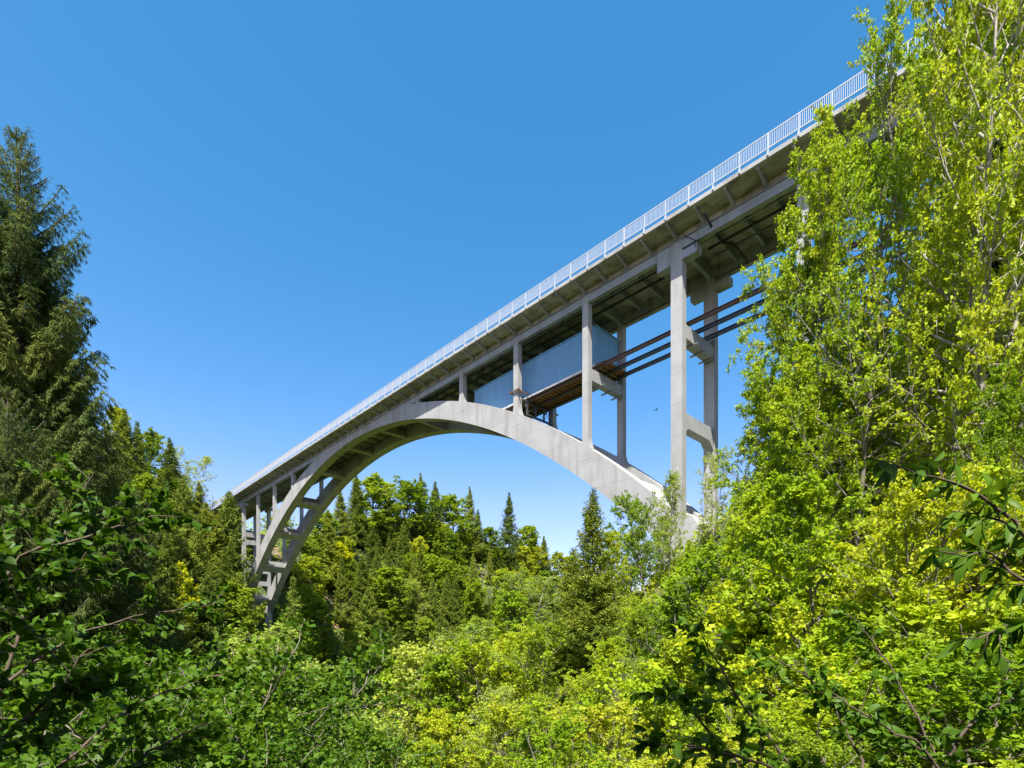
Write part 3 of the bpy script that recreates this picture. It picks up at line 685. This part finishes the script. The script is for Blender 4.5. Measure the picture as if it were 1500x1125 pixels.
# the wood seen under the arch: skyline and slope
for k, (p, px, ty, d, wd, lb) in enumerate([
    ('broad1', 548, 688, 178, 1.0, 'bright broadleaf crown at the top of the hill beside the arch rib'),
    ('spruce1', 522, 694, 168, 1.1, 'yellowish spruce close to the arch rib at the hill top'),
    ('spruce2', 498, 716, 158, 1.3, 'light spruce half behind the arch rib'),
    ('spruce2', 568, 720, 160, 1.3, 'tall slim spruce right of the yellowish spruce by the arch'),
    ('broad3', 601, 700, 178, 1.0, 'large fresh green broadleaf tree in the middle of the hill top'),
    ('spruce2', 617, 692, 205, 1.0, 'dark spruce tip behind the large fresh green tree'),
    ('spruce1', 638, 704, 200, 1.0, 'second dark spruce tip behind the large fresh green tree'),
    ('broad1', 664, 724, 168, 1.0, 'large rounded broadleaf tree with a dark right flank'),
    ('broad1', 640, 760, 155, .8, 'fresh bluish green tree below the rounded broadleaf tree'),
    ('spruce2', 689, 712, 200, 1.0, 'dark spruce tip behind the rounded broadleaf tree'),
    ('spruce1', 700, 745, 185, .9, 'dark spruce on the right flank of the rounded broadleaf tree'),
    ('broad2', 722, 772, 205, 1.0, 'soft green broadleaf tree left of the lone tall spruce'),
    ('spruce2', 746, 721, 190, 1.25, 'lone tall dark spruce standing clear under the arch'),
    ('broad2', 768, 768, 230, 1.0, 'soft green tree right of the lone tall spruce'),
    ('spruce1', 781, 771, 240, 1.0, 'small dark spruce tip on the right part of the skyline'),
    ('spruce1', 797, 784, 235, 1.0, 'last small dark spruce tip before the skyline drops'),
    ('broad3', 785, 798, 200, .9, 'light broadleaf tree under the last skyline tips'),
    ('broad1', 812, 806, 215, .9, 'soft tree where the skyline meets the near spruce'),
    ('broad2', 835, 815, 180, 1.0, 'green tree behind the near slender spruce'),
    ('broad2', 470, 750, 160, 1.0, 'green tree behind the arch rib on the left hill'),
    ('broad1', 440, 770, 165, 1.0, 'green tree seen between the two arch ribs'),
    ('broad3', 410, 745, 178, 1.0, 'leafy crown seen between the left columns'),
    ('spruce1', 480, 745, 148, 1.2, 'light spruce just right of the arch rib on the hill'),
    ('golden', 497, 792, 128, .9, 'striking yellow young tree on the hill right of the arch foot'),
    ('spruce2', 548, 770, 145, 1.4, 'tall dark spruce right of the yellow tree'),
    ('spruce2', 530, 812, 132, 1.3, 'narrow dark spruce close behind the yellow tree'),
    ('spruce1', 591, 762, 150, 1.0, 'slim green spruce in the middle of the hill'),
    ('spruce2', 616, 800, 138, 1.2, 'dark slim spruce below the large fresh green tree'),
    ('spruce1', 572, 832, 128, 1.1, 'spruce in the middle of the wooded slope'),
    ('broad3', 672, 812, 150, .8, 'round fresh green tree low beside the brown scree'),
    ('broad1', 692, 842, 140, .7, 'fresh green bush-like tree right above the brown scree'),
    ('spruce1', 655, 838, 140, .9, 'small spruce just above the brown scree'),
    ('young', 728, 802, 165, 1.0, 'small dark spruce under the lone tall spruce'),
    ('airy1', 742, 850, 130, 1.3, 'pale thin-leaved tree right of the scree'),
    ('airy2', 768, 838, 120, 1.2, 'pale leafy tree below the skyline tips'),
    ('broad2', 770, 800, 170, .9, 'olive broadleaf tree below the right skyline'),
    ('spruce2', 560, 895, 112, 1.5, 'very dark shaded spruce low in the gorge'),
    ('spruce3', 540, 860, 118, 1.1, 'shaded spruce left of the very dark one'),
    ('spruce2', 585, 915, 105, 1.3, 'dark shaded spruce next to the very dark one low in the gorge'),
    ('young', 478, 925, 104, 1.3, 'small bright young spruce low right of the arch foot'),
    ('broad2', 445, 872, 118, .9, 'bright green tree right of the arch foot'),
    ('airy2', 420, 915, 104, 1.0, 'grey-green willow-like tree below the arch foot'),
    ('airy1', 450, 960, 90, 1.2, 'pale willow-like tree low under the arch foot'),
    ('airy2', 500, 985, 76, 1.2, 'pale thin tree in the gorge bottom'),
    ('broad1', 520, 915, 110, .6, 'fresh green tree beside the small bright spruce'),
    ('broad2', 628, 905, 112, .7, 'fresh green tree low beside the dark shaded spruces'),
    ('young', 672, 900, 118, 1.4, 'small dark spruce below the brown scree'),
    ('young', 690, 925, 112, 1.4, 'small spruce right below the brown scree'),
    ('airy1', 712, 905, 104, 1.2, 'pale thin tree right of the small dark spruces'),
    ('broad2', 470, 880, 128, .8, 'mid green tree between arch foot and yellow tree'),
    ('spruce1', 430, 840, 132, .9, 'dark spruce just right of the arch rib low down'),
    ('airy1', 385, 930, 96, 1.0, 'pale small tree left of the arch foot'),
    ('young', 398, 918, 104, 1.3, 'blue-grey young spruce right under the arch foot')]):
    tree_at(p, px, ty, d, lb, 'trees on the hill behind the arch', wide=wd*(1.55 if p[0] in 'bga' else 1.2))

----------

Set exercise ->
Copy out all the data without changing anything, and drop the pictures.

Exercise output ->
Write part 3 of the bpy script that recreates this picture. It picks up at line 685. This part finishes the script. The script is for Blender 4.5. Measure the picture as if it were 1500x1125 pixels.
# the wood seen under the arch: skyline and slope
for k, (p, px, ty, d, wd, lb) in enumerate([
    ('broad1', 548, 688, 178, 1.0, 'bright broadleaf crown at the top of the hill beside the arch rib'),
    ('spruce1', 522, 694, 168, 1.1, 'yellowish spruce close to the arch rib at the hill top'),
    ('spruce2', 498, 716, 158, 1.3, 'light spruce half behind the arch rib'),
    ('spruce2', 568, 720, 160, 1.3, 'tall slim spruce right of the yellowish spruce by the arch'),
    ('broad3', 601, 700, 178, 1.0, 'large fresh green broadleaf tree in the middle of the hill top'),
    ('spruce2', 617, 692, 205, 1.0, 'dark spruce tip behind the large fresh green tree'),
    ('spruce1', 638, 704, 200, 1.0, 'second dark spruce tip behind the large fresh green tree'),
    ('broad1', 664, 724, 168, 1.0, 'large rounded broadleaf tree with a dark right flank'),
    ('broad1', 640, 760, 155, .8, 'fresh bluish green tree below the rounded broadleaf tree'),
    ('spruce2', 689, 712, 200, 1.0, 'dark spruce tip behind the rounded broadleaf tree'),
    ('spruce1', 700, 745, 185, .9, 'dark spruce on the right flank of the rounded broadleaf tree'),
    ('broad2', 722, 772, 205, 1.0, 'soft green broadleaf tree left of the lone tall spruce'),
    ('spruce2', 746, 721, 190, 1.25, 'lone tall dark spruce standing clear under the arch'),
    ('broad2', 768, 768, 230, 1.0, 'soft green tree right of the lone tall spruce'),
    ('spruce1', 781, 771, 240, 1.0, 'small dark spruce tip on the right part of the skyline'),
    ('spruce1', 797, 784, 235, 1.0, 'last small dark spruce tip before the skyline drops'),
    ('broad3', 785, 798, 200, .9, 'light broadleaf tree under the last skyline tips'),
    ('broad1', 812, 806, 215, .9, 'soft tree where the skyline meets the near spruce'),
    ('broad2', 835, 815, 180, 1.0, 'green tree behind the near slender spruce'),
    ('broad2', 470, 750, 160, 1.0, 'green tree behind the arch rib on the left hill'),
    ('broad1', 440, 770, 165, 1.0, 'green tree seen between the two arch ribs'),
    ('broad3', 410, 745, 178, 1.0, 'leafy crown seen between the left columns'),
    ('spruce1', 480, 745, 148, 1.2, 'light spruce just right of the arch rib on the hill'),
    ('golden', 497, 792, 128, .9, 'striking yellow young tree on the hill right of the arch foot'),
    ('spruce2', 548, 770, 145, 1.4, 'tall dark spruce right of the yellow tree'),
    ('spruce2', 530, 812, 132, 1.3, 'narrow dark spruce close behind the yellow tree'),
    ('spruce1', 591, 762, 150, 1.0, 'slim green spruce in the middle of the hill'),
    ('spruce2', 616, 800, 138, 1.2, 'dark slim spruce below the large fresh green tree'),
    ('spruce1', 572, 832, 128, 1.1, 'spruce in the middle of the wooded slope'),
    ('broad3', 672, 812, 150, .8, 'round fresh green tree low beside the brown scree'),
    ('broad1', 692, 842, 140, .7, 'fresh green bush-like tree right above the brown scree'),
    ('spruce1', 655, 838, 140, .9, 'small spruce just above the brown scree'),
    ('young', 728, 802, 165, 1.0, 'small dark spruce under the lone tall spruce'),
    ('airy1', 742, 850, 130, 1.3, 'pale thin-leaved tree right of the scree'),
    ('airy2', 768, 838, 120, 1.2, 'pale leafy tree below the skyline tips'),
    ('broad2', 770, 800, 170, .9, 'olive broadleaf tree below the right skyline'),
    ('spruce2', 560, 895, 112, 1.5, 'very dark shaded spruce low in the gorge'),
    ('spruce3', 540, 860, 118, 1.1, 'shaded spruce left of the very dark one'),
    ('spruce2', 585, 915, 105, 1.3, 'dark shaded spruce next to the very dark one low in the gorge'),
    ('young', 478, 925, 104, 1.3, 'small bright young spruce low right of the arch foot'),
    ('broad2', 445, 872, 118, .9, 'bright green tree right of the arch foot'),
    ('airy2', 420, 915, 104, 1.0, 'grey-green willow-like tree below the arch foot'),
    ('airy1', 450, 960, 90, 1.2, 'pale willow-like tree low under the arch foot'),
    ('airy2', 500, 985, 76, 1.2, 'pale thin tree in the gorge bottom'),
    ('broad1', 520, 915, 110, .6, 'fresh green tree beside the small bright spruce'),
    ('broad2', 628, 905, 112, .7, 'fresh green tree low beside the dark shaded spruces'),
    ('young', 672, 900, 118, 1.4, 'small dark spruce below the brown scree'),
    ('young', 690, 925, 112, 1.4, 'small spruce right below the brown scree'),
    ('airy1', 712, 905, 104, 1.2, 'pale thin tree right of the small dark spruces'),
    ('broad2', 470, 880, 128, .8, 'mid green tree between arch foot and yellow tree'),
    ('spruce1', 430, 840, 132, .9, 'dark spruce just right of the arch rib low down'),
    ('airy1', 385, 930, 96, 1.0, 'pale small tree left of the arch foot'),
    ('young', 398, 918, 104, 1.3, 'blue-grey young spruce right under the arch foot')]):
    tree_at(p, px, ty, d, lb, 'trees on the hill behind the arch', wide=wd*(1.55 if p[0] in 'bga' else 1.2))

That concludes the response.